I personally appreciate de Certeau's argument that consumers are not simply passive zombies taking in things; rather, they have agency, or action that carries out intended will. When analyzing media and consumerism, one typically looks solely at consumption as a type of production; however, it is eye opening to think of the "secondary production" -- what the users/consumers are doing with said product.

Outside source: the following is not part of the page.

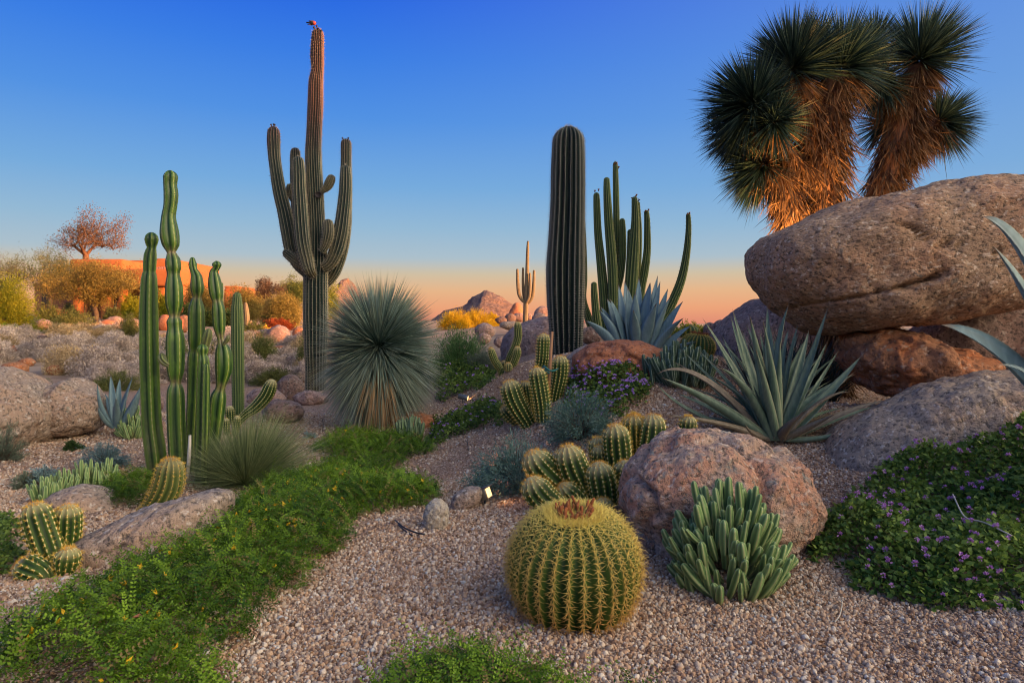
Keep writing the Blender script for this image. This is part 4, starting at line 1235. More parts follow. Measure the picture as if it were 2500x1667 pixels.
torch('fat leaning olive torch column at the foot of the cereus group', hit(400, 1250), [
    ('stem', [(416, 1116, 24), (416, 1142, 32), (411, 1180, 36), (394, 1215, 33), (366, 1242, 22), (335, 1262, 12)], 4.15)], mat='torchdry', ribs=14)
torch('torch cactus group tied to a wooden stake before the giant column cactus', hit(1290, 1015), [
    ('stem', [(1240, 928, 16), (1246, 945, 25), (1256, 975, 27), (1272, 1005, 25), (1290, 1035, 20)], 5.4),
    ('stem', [(1281, 930, 10), (1283, 945, 14), (1288, 980, 15), (1296, 1030, 13)], 5.5),
    ('stem', [(1309, 896, 14), (1312, 915, 21), (1318, 950, 22), (1324, 990, 21), (1326, 1030, 17)], 5.3),
    ('stem', [(1366, 868, 14), (1368, 885, 20), (1366, 920, 20), (1358, 960, 17), (1350, 1000, 14)], 5.6),
    ('stem', [(1326, 814, 11), (1327, 830, 16), (1325, 870, 16.5), (1322, 900, 15), (1325, 960, 14)], 5.75),
    ('stem', [(1228, 988, 10), (1236, 998, 17), (1250, 1012, 19), (1266, 1030, 16)], None)])
torch('small torch cactus group against the big mauve boulder', hit(1236, 900), [
    ('stem', [(1263, 785, 6), (1264, 798, 9), (1265, 820, 9.5), (1258, 845, 9.5), (1246, 870, 9), (1238, 895, 8)], 7.7),
    ('stem', [(1263, 845, 7), (1263, 860, 9.5), (1257, 880, 9), (1248, 900, 8)], 7.5),
    ('stem', [(1198, 848, 6), (1201, 862, 9), (1209, 882, 9), (1222, 902, 8)], 7.5),
    ('stem', [(1230, 880, 5), (1231, 888, 8), (1232, 902, 8)], None),
    ('stem', [(1240, 884, 5), (1241, 892, 9), (1242, 906, 9)], None),
    ('stem', [(1172, 863, 5), (1173, 872, 8), (1180, 890, 8)], None)], spl=0.012, spn=5, sp=0.02)
V, Q, T3 = tube([P(1348, 810, 5.55), P(1344, 870, 5.5), P(1339, 960, 5.45)], [0.012, 0.013, 0.013], 8)
stake = tag(obj('wooden_stake', Geo().add(V, Q, T3), M['wood'], origin=hit(1339, 955)), 'leaning wooden stake among the torch cactus columns', 'stake')
g = Geo()
for (a, b) in ((P(1327, 893, 5.42), P(1344, 905, 5.38)), (P(1344, 905, 5.38), P(1362, 900, 5.5)), (P(1324, 897, 5.44), P(1342, 911, 5.38))):
    V, Q, T3 = tube([a, (a + b) / 2 + np.array([0, -0.02, -0.006]), b], [0.007, 0.009, 0.007], 6)
    g.add(V, Q, T3)
tag(obj('plant_tie', g, M['tie'], origin=P(1344, 905, 5.4)), 'teal tie wrapped round the stake and torch columns', 'tie')

# --- barrel cacti
def barrel(label, c, R, H, tilt, ribs, areoles, spl, spw, flower_r, seed=0, roll=0.0):
    root = thing('barrel_cactus', label, 'barrel cactus', c)
    v = np.linspace(0, 1, 70)
    ph = -1.15 + v * (math.pi / 2 + 1.15)
    rad = R * np.cos(ph) ** 0.86
    z = np.where(ph < 0, np.sin(ph) / math.sin(1.15) * H * 0.46, np.sin(ph) ** 0.95 * H * 0.54) if False else np.sin(ph) * H * 0.5
    z = z - z.min()
    z = z - 0.10 * H * np.exp(-(rad / (0.30 * R)) ** 2)
    per = 8
    n = ribs * per
    th = np.arange(n) / n * 2 * math.pi
    w = np.abs(np.sin(ribs * th / 2))
    dep = 0.115 * np.clip(rad / (0.35 * R), 0, 1) ** 0.5
    prof = 1 - dep[:, None] * (w ** 0.9)[None, :]
    rr = rad[:, None] * prof * (1 + 0.03 * fbm(np.stack([np.cos(th)[None] * 1.5 + 0 * v[:, None], np.sin(th)[None] * 1.5 + 0 * v[:, None], v[:, None] * 3 + 0 * th[None]], -1), seed, 3))
    X = rr * np.cos(th)
    Y = rr * np.sin(th)
    Z = z[:, None] + 0 * X - (1 - prof) * H * 0.25 * np.clip(v - 0.5, 0, 1)[:, None]
    ct, st = math.cos(tilt), math.sin(tilt)
    def tf(p):
        # lean towards the viewer (about x) and sideways (about y)
        x, y, zz = p[..., 0], p[..., 1], p[..., 2]
        y2, z2 = y * ct - zz * st, y * st + zz * ct
        cr, sr = math.cos(roll), math.sin(roll)
        return np.stack([x * cr + z2 * sr, y2, -x * sr + z2 * cr], -1) + np.asarray(c)
    V = tf(np.stack([X, Y, Z], -1))
    m = len(v)
    idx = np.arange(m * n).reshape(m, n)
    b = np.roll(idx, -1, 1)
    Q = np.stack([idx[:-1], b[:-1], b[1:], idx[1:]], -1).reshape(-1, 4)
    s = np.concatenate([[0], np.cumsum(np.hypot(np.diff(rad), np.diff(z)))])
    body = obj('body', Geo().add(V.reshape(-1, 3), Q, ridge=np.broadcast_to(1 - w, (m, n)).ravel(), along=np.repeat(s, n), tip=np.zeros(m * n)), M['barrel'], root)
    r_ = np.random.default_rng(seed)
    # areoles along each rib, closer together at the top
    q = np.linspace(0, 1, areoles) ** 0.85
    sa = (0.03 + 0.93 * q) * s[-1]
    ra, za = np.interp(sa, s, rad), np.interp(sa, s, z)
    dr, dz = np.interp(sa, s, np.gradient(rad, s)), np.interp(sa, s, np.gradient(z, s))
    rt = np.arange(ribs) / ribs * 2 * math.pi
    O = np.stack([np.cos(rt), np.sin(rt), 0 * rt], -1)
    A = O[None] * ra[:, None, None] + np.array([0, 0, 1.0]) * za[:, None, None]
    Nn = unit(O[None] * dz[:, None, None] - np.array([0, 0, 1.0]) * dr[:, None, None])
    Tn = unit(O[None] * dr[:, None, None] + np.array([0, 0, 1.0]) * dz[:, None, None])
    Sd = np.cross(Nn, Tn)
    g = Geo()
    for k in range(9):
        if k < 8:
            a = k / 8 * 2 * math.pi + 0.39
            D = Nn * 0.75 + (Tn * math.sin(a) * 0.8 + Sd * math.cos(a) * 1.05)
            L = spl * r_.uniform(0.65, 1.1, D.shape[:2])
        else:
            D = Nn * 1.0 - Tn * 0.75
            L = spl * r_.uniform(1.0, 1.45, D.shape[:2])
        D = unit(D + r_.normal(0, 0.26, D.shape))
        B0 = A + Nn * 0.001
        mid = B0 + D * L[..., None] * 0.55
        curl = unit(D - Nn * 0.45 - Tn * 0.15)
        end = mid + curl * L[..., None] * 0.5
        sd = unit(np.cross(D, r_.normal(size=D.shape)))
        sd2 = np.cross(unit(D), sd)
        ring = lambda p, ww: np.stack([p + sd * ww, p - sd * ww * 0.5 + sd2 * ww * 0.87, p - sd * ww * 0.5 - sd2 * ww * 0.87], 2)
        VV = np.concatenate([ring(B0, spw), ring(mid, spw * 0.75), end[:, :, None]], 2)
        nn = VV.shape[0] * VV.shape[1]
        VV = tf(VV).reshape(-1, 3)
        o7 = np.arange(nn)[:, None] * 7
        Qs = np.concatenate([o7 + np.array([[0, 1, 4, 3]]), o7 + np.array([[1, 2, 5, 4]]), o7 + np.array([[2, 0, 3, 5]])])
        Ts = np.concatenate([o7 + np.array([[3, 4, 6]]), o7 + np.array([[4, 5, 6]]), o7 + np.array([[5, 3, 6]])])
        tint = np.broadcast_to((np.clip(q * 1.5 - 0.35, 0, 1))[:, None], D.shape[:2]) * 0.8 + r_.uniform(0, 0.25, D.shape[:2])
        g.add(VV, Qs, Ts, tint=np.repeat(tint.ravel(), 7))
    obj('spines', g, M['sp_barrel'], root, kind='stuff')
    # woolly yellow crown
    n = 3200
    a = r_.uniform(0, 2 * math.pi, n)
    rc = R * 0.46 * np.sqrt(r_.uniform(0, 1, n))
    zc = np.interp(-rc, -rad[::-1][::-1], z) if False else np.interp(rc, rad[m // 2:][::-1], z[m // 2:][::-1])
    Ac = np.stack([rc * np.cos(a), rc * np.sin(a), zc], -1)
    Dc = unit(np.stack([np.cos(a) * rc / R * 1.2, np.sin(a) * rc / R * 1.2, np.ones(n)], -1) + r_.normal(0, 0.45, (n, 3)))
    gg = spikes(tf(Ac), tf(Ac + Dc) - tf(Ac), spl * 0.8 * r_.uniform(0.5, 1.2, n), spw * 1.1, r_)
    gg.A['tint'] = [np.repeat(np.clip(rc / R * 2.0 + r_.normal(0, 0.2, n), 0, 1), 3)]
    obj('woolly_crown', gg, M['sp_barrel'], root, kind='stuff')
    # dried flowers round the apex
    for k in range(58):
        a = k / 58 * 2 * math.pi + r_.uniform(-0.2, 0.2)
        rc = flower_r * r_.uniform(0.75, 1.05)
        zc = np.interp(rc, rad[m // 2:][::-1], z[m // 2:][::-1])
        p0 = np.array([rc * math.cos(a), rc * math.sin(a), zc])
        h = R * r_.uniform(0.09, 0.20)
        p0[:2] *= r_.uniform(0.55, 1.15)
        p1 = p0 + np.array([math.cos(a) * h * 0.15 + r_.normal(0, 0.25 * h), math.sin(a) * h * 0.15 + r_.normal(0, 0.25 * h), h])
        V, Q, T3 = tube(tf(np.array([p0, p0 * 0.4 + p1 * 0.6, p1])), [R * 0.016, R * r_.uniform(0.015, 0.030), R * r_.uniform(0.006, 0.028)], 6)
        obj('dried_flower', Geo().add(V, Q, T3), M['flower_br'], root)
    return root
bpos = hit(1400, 1500)
dB = 2.62
barrel('golden barrel cactus in the foreground with yellow spines and brown flower crown', (float((1400 - CX) / FPX * dB), dB, -0.035), 0.252, 0.462, 0.12, 29, 26, 0.038, 0.0012, 0.070, 1)
pb = P(1699, 868, 6.4)
barrel('farther golden barrel cactus right of the blue agave, tilted right', (pb[0], pb[1], pb[2] - 0.03), 0.165, 0.25, 0.05, 26, 18, 0.016, 0.0009, 0.075, 2, roll=0.12)
cactus('barrel_cactus', 'hazy spined small cactus beyond the farther golden barrel', 'cactus', P(1685, 812, 8.6), [('stem', [(1685, 792, 14), (1685, 800, 22), (1685, 830, 24)], 8.6)], M['pipe'], M['sp_gold'], ribs=14, depth=0.15, per=4, sp=0.02, spl=0.03, spn=10, spw=0.001)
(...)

Consumerism can easily be viewed only in the sense of shopping and buying, advertisements, and media, but isn't the entire idea of consumerism reliant on the individual consumer? Most advertisements only support the purchase of the product, and leave out what one is to do with it. "As unrecognized producers, poets of their own acts, silent discoverers of their own paths in the jungle of functionalist rationality, consumers produce through their signifying practices...'indirect' or 'errant' trajectories obeying their own logic" (de Certeau xviii). Practices that an individual performs every day are taken into account by 'productivist technocracies' and are twisted to fit a mold that will sell.
Are "everyday practices that produce without capitalizing, that is, without taking control over time," such as reading and cooking, figments of our fleeting imagination? "The reader cannot protect himself against the erosion of time (while reading, he forgets himself and he forgets what he has read)" (de Certeau xxi).
Random thought: Do we partake in societal activities because we truly enjoy them or is it because they are advertised to be enjoyable things to do? Do we subconsciously or consciously create an image of an idea (manipulate), so we can better enjoy it?